**Instructions to follow:** Reproduce exactly the lines from the line with "Continue the Blender" through the line with "prism(bm, q, (s * h, 0, 0))", both included, and no other lines.

(Records with scene code)
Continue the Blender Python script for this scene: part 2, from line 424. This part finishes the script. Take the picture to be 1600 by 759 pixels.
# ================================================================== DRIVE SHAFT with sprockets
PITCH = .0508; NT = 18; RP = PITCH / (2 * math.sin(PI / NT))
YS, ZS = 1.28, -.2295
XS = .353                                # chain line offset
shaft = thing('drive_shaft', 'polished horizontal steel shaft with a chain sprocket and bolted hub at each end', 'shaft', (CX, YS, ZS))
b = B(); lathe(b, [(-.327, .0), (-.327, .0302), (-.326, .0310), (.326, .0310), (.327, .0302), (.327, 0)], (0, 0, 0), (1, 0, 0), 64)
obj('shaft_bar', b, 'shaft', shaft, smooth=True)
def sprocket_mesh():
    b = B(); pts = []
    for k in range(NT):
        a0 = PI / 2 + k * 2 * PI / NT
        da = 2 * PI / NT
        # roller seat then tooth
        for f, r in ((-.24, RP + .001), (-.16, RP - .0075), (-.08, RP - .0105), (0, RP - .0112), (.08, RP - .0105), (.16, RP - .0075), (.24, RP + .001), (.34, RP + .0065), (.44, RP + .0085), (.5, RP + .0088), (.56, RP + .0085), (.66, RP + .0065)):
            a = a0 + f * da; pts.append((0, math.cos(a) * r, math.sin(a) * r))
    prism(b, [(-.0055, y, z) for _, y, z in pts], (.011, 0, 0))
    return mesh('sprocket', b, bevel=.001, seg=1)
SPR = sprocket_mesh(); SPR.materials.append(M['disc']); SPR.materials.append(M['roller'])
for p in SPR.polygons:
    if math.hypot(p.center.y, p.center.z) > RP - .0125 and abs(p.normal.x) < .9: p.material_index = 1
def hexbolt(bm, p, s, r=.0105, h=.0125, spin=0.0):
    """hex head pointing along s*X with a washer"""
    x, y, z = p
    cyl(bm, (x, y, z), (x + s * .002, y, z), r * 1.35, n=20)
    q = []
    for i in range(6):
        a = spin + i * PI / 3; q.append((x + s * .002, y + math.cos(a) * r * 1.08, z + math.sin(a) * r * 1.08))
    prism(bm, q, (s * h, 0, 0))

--

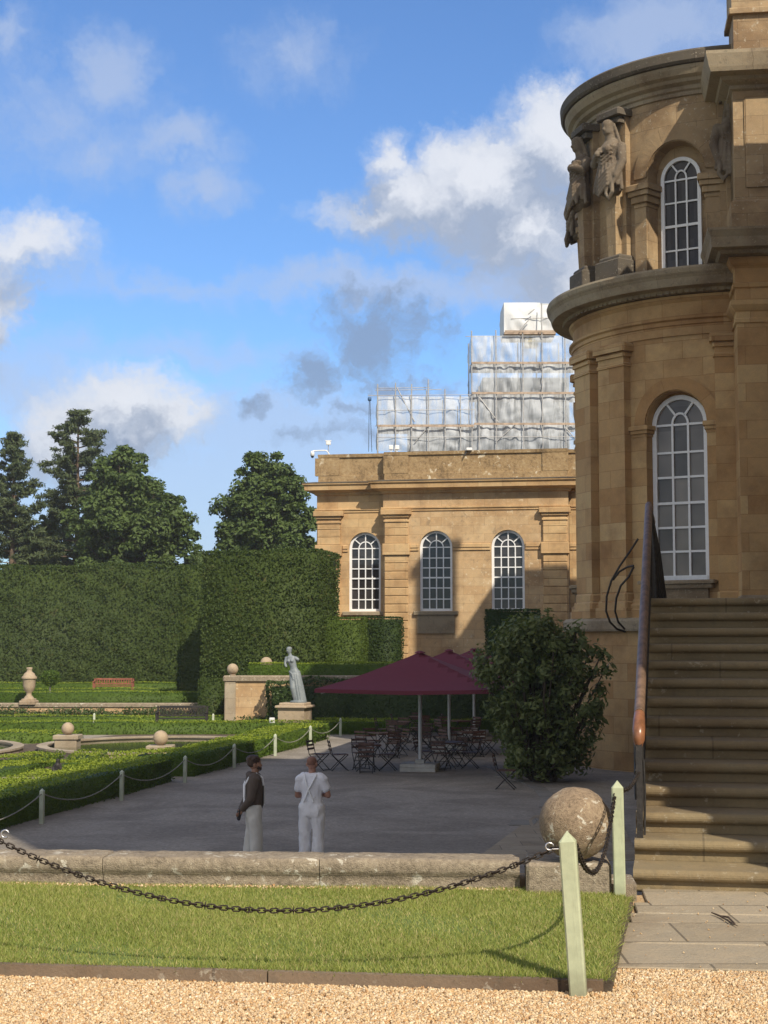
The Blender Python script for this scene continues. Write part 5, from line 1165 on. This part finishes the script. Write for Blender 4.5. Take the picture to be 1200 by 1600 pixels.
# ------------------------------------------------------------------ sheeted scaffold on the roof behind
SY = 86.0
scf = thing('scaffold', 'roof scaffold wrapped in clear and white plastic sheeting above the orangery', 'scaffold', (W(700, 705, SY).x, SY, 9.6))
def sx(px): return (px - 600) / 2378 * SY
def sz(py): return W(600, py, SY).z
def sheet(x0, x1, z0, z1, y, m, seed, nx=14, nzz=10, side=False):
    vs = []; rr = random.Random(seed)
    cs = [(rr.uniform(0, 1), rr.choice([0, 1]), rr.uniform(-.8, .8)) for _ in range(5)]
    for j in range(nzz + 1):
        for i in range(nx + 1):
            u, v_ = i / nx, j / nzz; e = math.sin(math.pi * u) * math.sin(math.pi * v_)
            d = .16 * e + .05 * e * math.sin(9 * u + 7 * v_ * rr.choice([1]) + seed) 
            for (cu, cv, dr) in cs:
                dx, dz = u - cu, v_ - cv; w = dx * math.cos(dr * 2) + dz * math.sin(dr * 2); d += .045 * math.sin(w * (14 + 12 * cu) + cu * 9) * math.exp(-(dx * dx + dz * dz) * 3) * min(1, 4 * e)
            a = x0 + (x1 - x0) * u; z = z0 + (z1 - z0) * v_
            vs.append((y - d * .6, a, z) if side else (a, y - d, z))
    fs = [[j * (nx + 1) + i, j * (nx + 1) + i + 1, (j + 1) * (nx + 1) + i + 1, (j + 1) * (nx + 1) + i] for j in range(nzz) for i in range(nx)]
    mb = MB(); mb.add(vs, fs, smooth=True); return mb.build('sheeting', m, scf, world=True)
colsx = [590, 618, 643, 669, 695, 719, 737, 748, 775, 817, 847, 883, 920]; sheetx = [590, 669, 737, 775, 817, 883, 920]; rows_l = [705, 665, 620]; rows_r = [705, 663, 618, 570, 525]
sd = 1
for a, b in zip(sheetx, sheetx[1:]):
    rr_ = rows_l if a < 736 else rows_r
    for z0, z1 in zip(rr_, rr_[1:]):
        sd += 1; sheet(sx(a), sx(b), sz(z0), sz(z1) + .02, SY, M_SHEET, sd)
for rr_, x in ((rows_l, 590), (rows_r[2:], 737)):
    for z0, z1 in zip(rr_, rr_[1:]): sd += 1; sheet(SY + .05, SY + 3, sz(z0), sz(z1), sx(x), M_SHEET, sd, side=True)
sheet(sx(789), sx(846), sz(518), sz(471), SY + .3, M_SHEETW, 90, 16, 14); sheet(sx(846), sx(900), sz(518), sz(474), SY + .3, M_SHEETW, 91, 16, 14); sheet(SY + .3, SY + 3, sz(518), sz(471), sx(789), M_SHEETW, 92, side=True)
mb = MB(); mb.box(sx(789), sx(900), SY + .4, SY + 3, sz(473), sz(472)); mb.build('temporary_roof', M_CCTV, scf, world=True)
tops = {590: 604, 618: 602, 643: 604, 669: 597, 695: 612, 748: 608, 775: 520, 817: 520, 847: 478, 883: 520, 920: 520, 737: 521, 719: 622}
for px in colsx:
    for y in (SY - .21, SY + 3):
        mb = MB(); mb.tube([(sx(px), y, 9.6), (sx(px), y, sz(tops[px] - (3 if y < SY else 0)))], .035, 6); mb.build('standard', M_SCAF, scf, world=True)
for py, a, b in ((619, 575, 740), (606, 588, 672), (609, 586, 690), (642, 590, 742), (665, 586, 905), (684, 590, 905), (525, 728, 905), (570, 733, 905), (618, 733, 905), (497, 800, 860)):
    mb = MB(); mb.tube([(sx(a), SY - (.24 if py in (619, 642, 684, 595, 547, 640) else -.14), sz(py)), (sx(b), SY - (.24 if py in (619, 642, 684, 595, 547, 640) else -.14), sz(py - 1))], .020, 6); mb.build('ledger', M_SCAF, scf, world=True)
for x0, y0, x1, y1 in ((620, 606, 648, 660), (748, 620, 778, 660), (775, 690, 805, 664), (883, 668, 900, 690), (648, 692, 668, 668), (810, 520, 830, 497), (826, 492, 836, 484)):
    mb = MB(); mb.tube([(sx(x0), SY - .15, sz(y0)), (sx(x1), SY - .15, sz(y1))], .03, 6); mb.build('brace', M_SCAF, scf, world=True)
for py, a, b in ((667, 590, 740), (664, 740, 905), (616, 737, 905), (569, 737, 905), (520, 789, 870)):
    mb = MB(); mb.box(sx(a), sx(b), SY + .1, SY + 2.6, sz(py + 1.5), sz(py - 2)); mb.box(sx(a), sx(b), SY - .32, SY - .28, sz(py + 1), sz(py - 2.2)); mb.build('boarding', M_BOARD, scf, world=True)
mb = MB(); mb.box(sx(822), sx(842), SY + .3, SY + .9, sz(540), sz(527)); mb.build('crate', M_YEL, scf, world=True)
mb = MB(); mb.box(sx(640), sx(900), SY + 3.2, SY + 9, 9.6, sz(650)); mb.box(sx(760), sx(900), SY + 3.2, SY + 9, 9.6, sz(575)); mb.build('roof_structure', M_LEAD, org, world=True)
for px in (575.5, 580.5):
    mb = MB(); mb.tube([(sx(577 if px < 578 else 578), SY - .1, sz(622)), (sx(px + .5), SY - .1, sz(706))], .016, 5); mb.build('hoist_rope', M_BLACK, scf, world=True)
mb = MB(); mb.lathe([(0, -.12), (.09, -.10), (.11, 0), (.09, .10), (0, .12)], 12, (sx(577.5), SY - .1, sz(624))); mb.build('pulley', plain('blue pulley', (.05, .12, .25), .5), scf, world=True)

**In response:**
Continue the Blender Python script for this scene: part 2, from line 424. This part finishes the script. Take the picture to be 1600 by 759 pixels.
# ================================================================== DRIVE SHAFT with sprockets
PITCH = .0508; NT = 18; RP = PITCH / (2 * math.sin(PI / NT))
YS, ZS = 1.28, -.2295
XS = .353                                # chain line offset
shaft = thing('drive_shaft', 'polished horizontal steel shaft with a chain sprocket and bolted hub at each end', 'shaft', (CX, YS, ZS))
b = B(); lathe(b, [(-.327, .0), (-.327, .0302), (-.326, .0310), (.326, .0310), (.327, .0302), (.327, 0)], (0, 0, 0), (1, 0, 0), 64)
obj('shaft_bar', b, 'shaft', shaft, smooth=True)
def sprocket_mesh():
    b = B(); pts = []
    for k in range(NT):
        a0 = PI / 2 + k * 2 * PI / NT
        da = 2 * PI / NT
        # roller seat then tooth
        for f, r in ((-.24, RP + .001), (-.16, RP - .0075), (-.08, RP - .0105), (0, RP - .0112), (.08, RP - .0105), (.16, RP - .0075), (.24, RP + .001), (.34, RP + .0065), (.44, RP + .0085), (.5, RP + .0088), (.56, RP + .0085), (.66, RP + .0065)):
            a = a0 + f * da; pts.append((0, math.cos(a) * r, math.sin(a) * r))
    prism(b, [(-.0055, y, z) for _, y, z in pts], (.011, 0, 0))
    return mesh('sprocket', b, bevel=.001, seg=1)
SPR = sprocket_mesh(); SPR.materials.append(M['disc']); SPR.materials.append(M['roller'])
for p in SPR.polygons:
    if math.hypot(p.center.y, p.center.z) > RP - .0125 and abs(p.normal.x) < .9: p.material_index = 1
def hexbolt(bm, p, s, r=.0105, h=.0125, spin=0.0):
    """hex head pointing along s*X with a washer"""
    x, y, z = p
    cyl(bm, (x, y, z), (x + s * .002, y, z), r * 1.35, n=20)
    q = []
    for i in range(6):
        a = spin + i * PI / 3; q.append((x + s * .002, y + math.cos(a) * r * 1.08, z + math.sin(a) * r * 1.08))
    prism(bm, q, (s * h, 0, 0))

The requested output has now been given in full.